Tirant plus vers la chronique familiale et le fantastique "symbolique" à la Kafka, l'excellent récit "La Princesse Iguane" (1992), aux accents autobiographiques, évoque avec force et brio la situation d'une petite fille rejetée par sa mère.
Enfin, Moto Hagio s'est illustrée dans le genre du drame sentimentalo-historique, comme on le constate avec le très bon "Le Pensionnat de novembre" (1971), déjà évoqué, qui relate une histoire familiale complexe autour de 2 jeunes garçons à la grande ressemblance physique qui se retrouvent dans un même pensionnat. Mélangeant une nouvelle fois habilement innocence (corrompue) et noirceur, Moto Hagio, dans "Pauvre maman" (1971) explore déjà ce thème de l'enfant délaissé et du développement d'une "cruauté innocente", pré-morale. Dans "Le Coquetier" (date?), récit très noir se déroulant à Paris sous l'occupation (et qui évoque un peu le Black book de Paul Verhoeven (!)), l'auteure explore les thèmes de la prostitution, (une nouvelle fois) de l'enfance corrompue, de la déportation...pour un résultat somme toute très efficace.
Pour conclure: j'ai vraiment beaucoup apprécié cette anthologie qui m'a permis de découvrir une très importante mangaka, dont les œuvres ne représentent clairement pas qu'un intérêt historique, et parlent encore puissamment à un lecteur d'aujourd'hui.

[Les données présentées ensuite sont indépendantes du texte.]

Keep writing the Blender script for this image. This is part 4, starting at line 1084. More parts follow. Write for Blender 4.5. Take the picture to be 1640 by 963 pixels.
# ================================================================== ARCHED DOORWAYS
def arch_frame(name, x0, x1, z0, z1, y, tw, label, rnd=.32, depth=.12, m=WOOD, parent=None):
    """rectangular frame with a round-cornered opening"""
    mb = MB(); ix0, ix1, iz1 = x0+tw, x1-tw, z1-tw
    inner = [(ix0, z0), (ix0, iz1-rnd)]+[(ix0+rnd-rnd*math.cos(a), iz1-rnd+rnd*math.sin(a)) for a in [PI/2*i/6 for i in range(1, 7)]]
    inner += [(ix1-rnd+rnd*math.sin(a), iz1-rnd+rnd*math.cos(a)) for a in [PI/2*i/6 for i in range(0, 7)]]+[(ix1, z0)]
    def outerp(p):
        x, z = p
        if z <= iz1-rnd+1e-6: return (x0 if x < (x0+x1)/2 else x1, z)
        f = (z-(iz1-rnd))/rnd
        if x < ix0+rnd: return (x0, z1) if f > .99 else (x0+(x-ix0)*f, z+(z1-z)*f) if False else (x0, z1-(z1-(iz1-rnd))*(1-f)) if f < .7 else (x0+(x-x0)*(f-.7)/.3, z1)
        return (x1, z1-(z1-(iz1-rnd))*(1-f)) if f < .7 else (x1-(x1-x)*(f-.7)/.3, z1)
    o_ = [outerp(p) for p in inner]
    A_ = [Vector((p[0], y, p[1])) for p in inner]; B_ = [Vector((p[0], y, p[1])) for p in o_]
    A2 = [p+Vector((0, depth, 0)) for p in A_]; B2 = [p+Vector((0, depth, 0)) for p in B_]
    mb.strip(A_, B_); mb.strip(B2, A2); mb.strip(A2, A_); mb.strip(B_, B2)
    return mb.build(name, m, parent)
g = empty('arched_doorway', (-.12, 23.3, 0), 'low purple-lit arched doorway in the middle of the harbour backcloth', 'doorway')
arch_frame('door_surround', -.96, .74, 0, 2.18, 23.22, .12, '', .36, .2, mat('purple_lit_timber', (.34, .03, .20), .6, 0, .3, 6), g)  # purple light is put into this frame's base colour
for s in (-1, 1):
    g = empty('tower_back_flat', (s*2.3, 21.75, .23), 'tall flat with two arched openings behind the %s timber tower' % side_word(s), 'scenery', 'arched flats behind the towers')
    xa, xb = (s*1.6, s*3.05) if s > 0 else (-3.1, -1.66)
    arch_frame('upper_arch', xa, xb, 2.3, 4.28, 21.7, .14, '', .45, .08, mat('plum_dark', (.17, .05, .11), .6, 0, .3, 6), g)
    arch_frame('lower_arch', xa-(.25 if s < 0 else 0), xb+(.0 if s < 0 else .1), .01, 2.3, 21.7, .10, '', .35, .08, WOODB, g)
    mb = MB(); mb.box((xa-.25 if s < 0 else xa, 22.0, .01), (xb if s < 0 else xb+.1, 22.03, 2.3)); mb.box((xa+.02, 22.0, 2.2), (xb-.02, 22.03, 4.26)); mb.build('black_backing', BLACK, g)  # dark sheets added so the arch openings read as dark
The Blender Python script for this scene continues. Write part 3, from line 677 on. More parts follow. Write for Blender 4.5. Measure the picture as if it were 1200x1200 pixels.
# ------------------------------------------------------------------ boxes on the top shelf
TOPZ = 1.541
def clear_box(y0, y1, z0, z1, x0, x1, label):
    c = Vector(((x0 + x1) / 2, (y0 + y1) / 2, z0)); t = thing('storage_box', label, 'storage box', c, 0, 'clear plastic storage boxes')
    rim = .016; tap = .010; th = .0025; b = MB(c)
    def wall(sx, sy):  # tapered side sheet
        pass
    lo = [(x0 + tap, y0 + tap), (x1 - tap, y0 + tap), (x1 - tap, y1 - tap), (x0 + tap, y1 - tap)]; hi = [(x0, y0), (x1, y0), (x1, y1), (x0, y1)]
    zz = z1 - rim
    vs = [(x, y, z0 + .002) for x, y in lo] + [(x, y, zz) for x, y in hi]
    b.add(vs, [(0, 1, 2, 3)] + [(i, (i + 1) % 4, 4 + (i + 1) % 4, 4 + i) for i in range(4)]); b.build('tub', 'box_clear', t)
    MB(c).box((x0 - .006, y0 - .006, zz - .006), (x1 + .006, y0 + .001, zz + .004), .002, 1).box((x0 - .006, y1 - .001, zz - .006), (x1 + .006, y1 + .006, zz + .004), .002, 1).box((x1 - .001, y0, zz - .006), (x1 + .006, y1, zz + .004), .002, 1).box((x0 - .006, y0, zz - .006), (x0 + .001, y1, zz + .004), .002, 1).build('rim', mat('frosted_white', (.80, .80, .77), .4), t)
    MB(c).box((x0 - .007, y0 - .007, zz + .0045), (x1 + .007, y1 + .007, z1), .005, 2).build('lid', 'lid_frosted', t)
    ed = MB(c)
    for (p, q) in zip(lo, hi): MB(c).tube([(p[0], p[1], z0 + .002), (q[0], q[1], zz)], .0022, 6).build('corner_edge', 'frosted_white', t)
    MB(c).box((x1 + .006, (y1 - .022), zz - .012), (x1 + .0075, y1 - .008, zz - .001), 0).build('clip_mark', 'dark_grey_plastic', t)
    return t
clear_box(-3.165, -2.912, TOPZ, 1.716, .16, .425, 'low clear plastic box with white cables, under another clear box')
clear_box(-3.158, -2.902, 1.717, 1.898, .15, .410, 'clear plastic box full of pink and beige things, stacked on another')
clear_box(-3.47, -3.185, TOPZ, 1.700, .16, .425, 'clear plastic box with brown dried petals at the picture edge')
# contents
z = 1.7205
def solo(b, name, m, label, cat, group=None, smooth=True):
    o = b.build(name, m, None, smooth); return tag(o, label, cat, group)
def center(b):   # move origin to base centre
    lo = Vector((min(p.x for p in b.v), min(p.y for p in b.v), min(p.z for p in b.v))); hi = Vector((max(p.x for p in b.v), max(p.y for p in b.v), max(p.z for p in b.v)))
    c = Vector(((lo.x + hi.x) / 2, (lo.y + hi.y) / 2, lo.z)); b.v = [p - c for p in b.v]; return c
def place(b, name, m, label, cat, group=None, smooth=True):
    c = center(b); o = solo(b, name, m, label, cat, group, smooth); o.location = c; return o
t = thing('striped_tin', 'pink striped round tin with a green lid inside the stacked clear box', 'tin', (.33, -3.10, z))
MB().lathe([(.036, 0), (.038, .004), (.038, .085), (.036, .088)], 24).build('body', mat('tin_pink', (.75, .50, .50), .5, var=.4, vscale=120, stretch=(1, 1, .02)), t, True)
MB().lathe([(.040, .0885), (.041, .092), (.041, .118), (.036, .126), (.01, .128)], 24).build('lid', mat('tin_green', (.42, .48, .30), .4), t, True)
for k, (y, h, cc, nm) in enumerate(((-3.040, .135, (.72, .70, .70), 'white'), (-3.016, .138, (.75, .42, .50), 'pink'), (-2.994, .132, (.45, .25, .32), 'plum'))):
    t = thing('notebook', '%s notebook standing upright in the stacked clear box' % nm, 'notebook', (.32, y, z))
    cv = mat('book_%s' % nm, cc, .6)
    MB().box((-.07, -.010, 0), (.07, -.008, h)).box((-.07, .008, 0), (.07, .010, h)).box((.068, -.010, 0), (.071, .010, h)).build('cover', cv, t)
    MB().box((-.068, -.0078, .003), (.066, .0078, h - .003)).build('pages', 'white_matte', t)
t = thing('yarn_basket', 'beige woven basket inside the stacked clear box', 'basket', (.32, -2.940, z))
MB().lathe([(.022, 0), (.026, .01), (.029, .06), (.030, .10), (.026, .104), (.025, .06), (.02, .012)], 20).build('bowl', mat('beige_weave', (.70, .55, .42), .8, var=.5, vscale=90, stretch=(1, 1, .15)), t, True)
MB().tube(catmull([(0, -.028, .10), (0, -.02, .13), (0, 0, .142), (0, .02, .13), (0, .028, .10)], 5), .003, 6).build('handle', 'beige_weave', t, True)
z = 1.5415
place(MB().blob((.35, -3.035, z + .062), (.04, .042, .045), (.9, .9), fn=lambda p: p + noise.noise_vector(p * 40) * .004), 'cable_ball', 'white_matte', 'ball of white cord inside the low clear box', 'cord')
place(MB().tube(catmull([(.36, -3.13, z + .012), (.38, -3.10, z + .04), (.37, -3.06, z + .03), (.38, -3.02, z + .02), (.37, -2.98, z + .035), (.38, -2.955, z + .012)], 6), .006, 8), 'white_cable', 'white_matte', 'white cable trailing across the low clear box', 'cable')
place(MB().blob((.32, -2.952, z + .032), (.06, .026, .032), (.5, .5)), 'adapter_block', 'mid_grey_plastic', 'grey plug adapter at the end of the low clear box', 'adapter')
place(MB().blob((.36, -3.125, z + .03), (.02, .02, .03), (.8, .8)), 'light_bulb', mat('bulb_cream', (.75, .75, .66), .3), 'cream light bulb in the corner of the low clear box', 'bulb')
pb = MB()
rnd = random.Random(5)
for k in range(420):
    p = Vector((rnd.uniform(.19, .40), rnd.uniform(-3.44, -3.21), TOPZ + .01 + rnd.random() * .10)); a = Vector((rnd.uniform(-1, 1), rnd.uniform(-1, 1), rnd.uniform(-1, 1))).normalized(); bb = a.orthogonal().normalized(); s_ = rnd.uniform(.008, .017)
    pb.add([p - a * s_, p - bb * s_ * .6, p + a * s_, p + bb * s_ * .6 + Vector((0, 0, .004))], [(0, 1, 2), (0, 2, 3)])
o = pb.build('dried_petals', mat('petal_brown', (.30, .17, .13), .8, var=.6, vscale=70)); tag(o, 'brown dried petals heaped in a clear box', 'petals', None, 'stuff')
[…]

Je ne l'ai pas trop évoqué en détail ci-dessus, mais la narration est encore rehaussée par la beauté formelle de planches extrêmement bien construites (voire assez géniales pour certaines), l'auteure, avec son très beau coup de crayon, n'hésitant pas à souligner des moments forts de ses intrigues avec des pleines-pages ou quasi-pleines pages et des mises en scène et découpage aux forts accents "romantiques", voire "symbolistes" ou "pré-raphaélites", s'il faut aller chercher des parallèles avec certains mouvement picturaux, du meilleur effet pour peu que vous soyez sensible à ces esthétiques. Bref, un must-read, en espérant (sait-on jamais) que d'autres œuvres de l'auteure face leur chemin jusqu'à chez nous!